Submitting my visa application definitely feels like throwing the stone with my non-dominate arm. I performed the simple task but I also did a lot of unnecessary movement, stiff forgetfulness and the gyration of worry, before I lobbed that sheaf of papers over the desk of the consulate and said Grazie mille! when they were accepted.
Even after the application was accepted, the consular website urges me to remember: All visa applications are subject to further review. Applications do NOT guarantee issuance of visas. If an application is rejected, the applicant will be contacted and the passport will be returned along with an explanation for the rejection.

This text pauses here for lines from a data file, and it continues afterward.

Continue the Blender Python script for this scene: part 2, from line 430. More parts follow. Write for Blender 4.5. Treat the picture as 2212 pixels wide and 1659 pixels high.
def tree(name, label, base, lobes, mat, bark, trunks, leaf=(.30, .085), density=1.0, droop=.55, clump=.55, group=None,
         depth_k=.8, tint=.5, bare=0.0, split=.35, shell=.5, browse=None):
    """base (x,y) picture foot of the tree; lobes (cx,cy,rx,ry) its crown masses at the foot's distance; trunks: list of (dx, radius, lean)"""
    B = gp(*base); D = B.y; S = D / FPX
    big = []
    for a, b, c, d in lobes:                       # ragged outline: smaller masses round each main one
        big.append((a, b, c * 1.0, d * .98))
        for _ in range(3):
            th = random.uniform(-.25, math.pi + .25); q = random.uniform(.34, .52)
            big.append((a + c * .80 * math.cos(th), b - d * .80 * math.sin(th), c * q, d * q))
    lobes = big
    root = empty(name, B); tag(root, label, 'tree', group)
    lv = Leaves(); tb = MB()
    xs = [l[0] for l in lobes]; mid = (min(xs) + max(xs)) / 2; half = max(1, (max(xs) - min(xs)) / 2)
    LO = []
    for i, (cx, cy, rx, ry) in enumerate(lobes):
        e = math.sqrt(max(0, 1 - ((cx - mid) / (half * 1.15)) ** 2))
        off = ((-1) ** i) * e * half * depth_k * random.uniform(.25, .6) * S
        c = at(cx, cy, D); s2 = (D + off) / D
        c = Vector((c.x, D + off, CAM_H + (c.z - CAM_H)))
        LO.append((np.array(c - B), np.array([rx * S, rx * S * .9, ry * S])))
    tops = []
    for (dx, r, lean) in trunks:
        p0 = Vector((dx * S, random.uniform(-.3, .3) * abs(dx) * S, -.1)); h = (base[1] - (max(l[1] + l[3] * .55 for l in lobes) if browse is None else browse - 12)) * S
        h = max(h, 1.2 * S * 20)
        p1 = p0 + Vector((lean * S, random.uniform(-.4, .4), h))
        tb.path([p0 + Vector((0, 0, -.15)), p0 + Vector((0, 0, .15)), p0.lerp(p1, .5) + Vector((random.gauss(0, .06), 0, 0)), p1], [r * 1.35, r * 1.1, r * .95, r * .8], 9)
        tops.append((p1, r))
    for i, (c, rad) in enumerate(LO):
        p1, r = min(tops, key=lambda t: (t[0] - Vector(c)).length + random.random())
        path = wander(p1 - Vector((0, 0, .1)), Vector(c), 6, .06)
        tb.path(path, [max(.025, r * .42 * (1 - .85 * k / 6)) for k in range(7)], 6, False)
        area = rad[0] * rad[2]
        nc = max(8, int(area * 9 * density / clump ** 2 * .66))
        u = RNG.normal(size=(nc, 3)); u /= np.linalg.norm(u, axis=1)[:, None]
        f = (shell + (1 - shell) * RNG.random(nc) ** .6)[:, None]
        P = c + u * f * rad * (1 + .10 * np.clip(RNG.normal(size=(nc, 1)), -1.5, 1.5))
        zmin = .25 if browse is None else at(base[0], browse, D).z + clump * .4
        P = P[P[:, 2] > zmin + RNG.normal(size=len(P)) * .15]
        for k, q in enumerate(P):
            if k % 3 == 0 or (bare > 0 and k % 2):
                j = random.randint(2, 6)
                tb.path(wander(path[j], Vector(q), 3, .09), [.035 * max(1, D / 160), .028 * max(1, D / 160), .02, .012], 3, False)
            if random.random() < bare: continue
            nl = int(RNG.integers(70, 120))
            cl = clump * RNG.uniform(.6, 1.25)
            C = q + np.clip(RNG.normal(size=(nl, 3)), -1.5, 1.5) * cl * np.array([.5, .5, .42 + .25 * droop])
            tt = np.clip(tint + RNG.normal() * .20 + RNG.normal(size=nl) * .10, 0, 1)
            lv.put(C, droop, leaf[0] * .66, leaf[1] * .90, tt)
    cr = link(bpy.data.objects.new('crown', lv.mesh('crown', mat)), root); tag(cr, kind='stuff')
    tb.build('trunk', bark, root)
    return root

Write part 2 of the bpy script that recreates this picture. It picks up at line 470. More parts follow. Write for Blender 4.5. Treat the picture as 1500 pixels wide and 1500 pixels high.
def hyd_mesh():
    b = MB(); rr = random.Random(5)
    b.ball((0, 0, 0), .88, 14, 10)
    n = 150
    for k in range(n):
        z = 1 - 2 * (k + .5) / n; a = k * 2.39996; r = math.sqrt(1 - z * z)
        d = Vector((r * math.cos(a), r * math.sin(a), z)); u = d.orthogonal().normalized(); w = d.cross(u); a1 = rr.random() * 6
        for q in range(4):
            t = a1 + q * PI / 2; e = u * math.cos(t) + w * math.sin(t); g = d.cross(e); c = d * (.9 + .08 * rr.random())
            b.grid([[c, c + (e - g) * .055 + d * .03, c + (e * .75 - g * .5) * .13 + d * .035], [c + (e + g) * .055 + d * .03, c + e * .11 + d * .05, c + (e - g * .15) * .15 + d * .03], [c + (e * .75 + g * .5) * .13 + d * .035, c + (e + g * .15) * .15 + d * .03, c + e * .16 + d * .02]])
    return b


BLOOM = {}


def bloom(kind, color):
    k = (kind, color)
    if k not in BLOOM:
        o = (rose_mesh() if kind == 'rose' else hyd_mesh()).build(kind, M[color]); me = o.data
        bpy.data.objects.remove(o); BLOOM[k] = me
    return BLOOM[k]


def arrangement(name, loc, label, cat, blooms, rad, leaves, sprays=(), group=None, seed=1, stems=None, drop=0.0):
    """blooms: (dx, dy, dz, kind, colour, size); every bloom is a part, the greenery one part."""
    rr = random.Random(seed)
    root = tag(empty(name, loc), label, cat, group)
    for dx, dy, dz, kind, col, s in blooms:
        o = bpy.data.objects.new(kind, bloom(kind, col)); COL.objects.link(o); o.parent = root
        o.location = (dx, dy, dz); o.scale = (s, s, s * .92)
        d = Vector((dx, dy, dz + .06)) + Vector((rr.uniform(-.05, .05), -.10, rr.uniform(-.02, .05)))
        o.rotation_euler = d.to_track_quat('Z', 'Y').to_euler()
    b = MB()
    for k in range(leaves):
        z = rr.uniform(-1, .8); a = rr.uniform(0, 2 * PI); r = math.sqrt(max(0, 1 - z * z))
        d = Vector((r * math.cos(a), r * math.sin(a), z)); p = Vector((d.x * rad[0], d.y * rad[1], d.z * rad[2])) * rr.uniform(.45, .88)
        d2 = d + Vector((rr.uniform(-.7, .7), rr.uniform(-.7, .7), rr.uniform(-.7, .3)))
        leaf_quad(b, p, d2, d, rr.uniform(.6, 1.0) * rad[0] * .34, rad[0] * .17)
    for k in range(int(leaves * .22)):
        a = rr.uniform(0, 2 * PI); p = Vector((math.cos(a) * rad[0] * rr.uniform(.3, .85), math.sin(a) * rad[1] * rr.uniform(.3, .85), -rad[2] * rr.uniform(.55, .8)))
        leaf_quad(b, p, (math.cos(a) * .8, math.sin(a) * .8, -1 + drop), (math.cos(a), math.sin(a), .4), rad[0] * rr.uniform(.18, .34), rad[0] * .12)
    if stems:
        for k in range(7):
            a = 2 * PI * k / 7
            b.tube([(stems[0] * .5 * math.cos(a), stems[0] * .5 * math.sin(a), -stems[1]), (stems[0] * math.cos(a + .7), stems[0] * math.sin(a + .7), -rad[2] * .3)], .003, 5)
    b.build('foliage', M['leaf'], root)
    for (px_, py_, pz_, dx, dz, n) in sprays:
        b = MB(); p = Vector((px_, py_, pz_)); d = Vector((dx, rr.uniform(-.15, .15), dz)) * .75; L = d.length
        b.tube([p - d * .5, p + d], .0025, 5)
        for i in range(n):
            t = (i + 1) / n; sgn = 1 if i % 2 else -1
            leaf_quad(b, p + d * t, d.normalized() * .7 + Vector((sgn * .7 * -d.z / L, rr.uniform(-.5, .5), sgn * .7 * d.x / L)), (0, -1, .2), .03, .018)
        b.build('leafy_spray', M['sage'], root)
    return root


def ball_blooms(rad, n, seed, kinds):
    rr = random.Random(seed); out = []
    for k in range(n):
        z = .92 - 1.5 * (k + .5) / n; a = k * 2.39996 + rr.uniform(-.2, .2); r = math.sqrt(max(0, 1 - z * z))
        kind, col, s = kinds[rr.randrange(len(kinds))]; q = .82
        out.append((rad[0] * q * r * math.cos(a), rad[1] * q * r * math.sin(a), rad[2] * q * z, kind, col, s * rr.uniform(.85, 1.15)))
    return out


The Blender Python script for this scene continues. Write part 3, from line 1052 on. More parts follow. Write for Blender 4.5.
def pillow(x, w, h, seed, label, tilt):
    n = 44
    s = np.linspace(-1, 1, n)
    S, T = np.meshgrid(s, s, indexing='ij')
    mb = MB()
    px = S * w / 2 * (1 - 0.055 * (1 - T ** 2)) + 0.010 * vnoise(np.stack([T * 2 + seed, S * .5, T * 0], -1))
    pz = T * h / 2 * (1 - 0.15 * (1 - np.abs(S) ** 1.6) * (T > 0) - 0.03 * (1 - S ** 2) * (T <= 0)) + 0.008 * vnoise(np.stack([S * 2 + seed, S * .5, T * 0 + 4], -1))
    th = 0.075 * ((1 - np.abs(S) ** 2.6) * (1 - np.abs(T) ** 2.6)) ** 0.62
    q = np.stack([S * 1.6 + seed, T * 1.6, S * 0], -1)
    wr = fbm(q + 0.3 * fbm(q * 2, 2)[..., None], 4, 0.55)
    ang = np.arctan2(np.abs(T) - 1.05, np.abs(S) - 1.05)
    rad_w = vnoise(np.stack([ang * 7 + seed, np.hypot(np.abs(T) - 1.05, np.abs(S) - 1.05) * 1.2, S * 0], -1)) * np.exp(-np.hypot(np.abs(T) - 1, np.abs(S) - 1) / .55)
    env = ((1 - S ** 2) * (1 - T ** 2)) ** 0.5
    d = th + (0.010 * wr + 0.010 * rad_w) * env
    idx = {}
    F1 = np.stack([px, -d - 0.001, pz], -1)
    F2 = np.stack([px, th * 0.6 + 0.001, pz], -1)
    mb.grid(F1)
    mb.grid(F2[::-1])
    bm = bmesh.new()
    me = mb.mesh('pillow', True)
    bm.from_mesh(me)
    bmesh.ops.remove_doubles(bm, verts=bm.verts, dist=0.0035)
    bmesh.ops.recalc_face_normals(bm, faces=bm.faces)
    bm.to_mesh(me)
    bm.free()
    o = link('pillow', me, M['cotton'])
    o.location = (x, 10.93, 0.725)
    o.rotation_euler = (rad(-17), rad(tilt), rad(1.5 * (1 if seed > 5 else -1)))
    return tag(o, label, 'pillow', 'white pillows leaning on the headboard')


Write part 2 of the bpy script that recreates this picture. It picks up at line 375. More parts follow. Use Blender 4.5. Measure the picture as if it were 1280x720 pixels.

Calling All Instagram Readers
Jul 23, ’12
11:33 PM
Look over to the right hand column. See the Quick Snaps section? That’s for Instagram photos. It used to be only pictures from my own feed would show up there. Not any more. If you’re an Instagram user and you feel so inclined make a comment on one of your own photos and include hashtag #kvncsy
. If you have a public stream it will show up over there. Try it, it’s magic! That is all.
Short Film Helena
Jul 22, ’12
10:43 PM
A few weeks after I got home to Montana my friend Vincent Ma told me about his short film project. He’s an NYU film student I met years ago on another short film project here in Montana. Now he’s living in Helena and has been boxing at the club in Eagle’s Lounge and thought it would make the perfect setting for his thesis project.
He introduced me to local soon-to-be-pro boxer Ariel Beck, who he was considering for the lead. She had never acted for a camera before so the three of us worked on screen tests. She was serious and eager and after a few hours workshop we we’re both agreeing that she would be great.
I was able to meet with her one more time, along with another Helena boxer, Duran Caferro Jr., for another performance coaching workshop before filming began. It was entirely fun, energizing and exciting work.
The shoot is all done now, here is the article from Sunday’s paper about it all. There is even a brief mention of the acting coach. Hey, that’s me!
Check out Vincent’s Vimeo page for great footage from recent fights.
Surprising to Visitors
Jun 22, ’12
2:01 AM
Some interesting answers to the question “What facts about the United States do foreigners not believe until they come to America?” The economics of food was a popular response:
Fruit and vegetable prices, compared to fast food prices:
A bag of grapes: $6
A box of strawberries: $7
1lb tomatoes: $3McChicken: $1
Big Mac : $1 ( I think. I don’t go to McDonalds though)HOW DOES THAT EVEN WORK?
At the same time, there are things that you wouldn’t associate with first-world countries:
Religious fanaticism
It is hard to believe that a first-world country has non-progressive ideologies, especially that hurt women (the vaginal probes and other abortion related woes). Not only that, the belief in Earth’s age, talking snake etc. Being from India, it is even harder for me to understand this. I expected US to be more progressive. It is not as crazy as back in India but still something that I think is enough to be detrimental to the progress.
Others are pleasantly surprised:
Many Indians are very surprised to find out that there are large numbers of Americans who actually love their parents and siblings and wives and children and have normal, healthy relationships with them. Our media has them convinced that all Americans are very self-centered people who throw their kids out of their homes after high school, don’t care for their parents, and divorce their spouses. And, I swear, it is literally true that many Indians do not believe that this is not true until they have been to the US and seen examples of good healthy family relationships themselves. I have had heated arguments with people who’ve never been to the US, but can give lectures on how screwed up family values in the US are.
But we could also use some improvement:
There actually is an accepted piece of clothing called a ‘wife-beater’.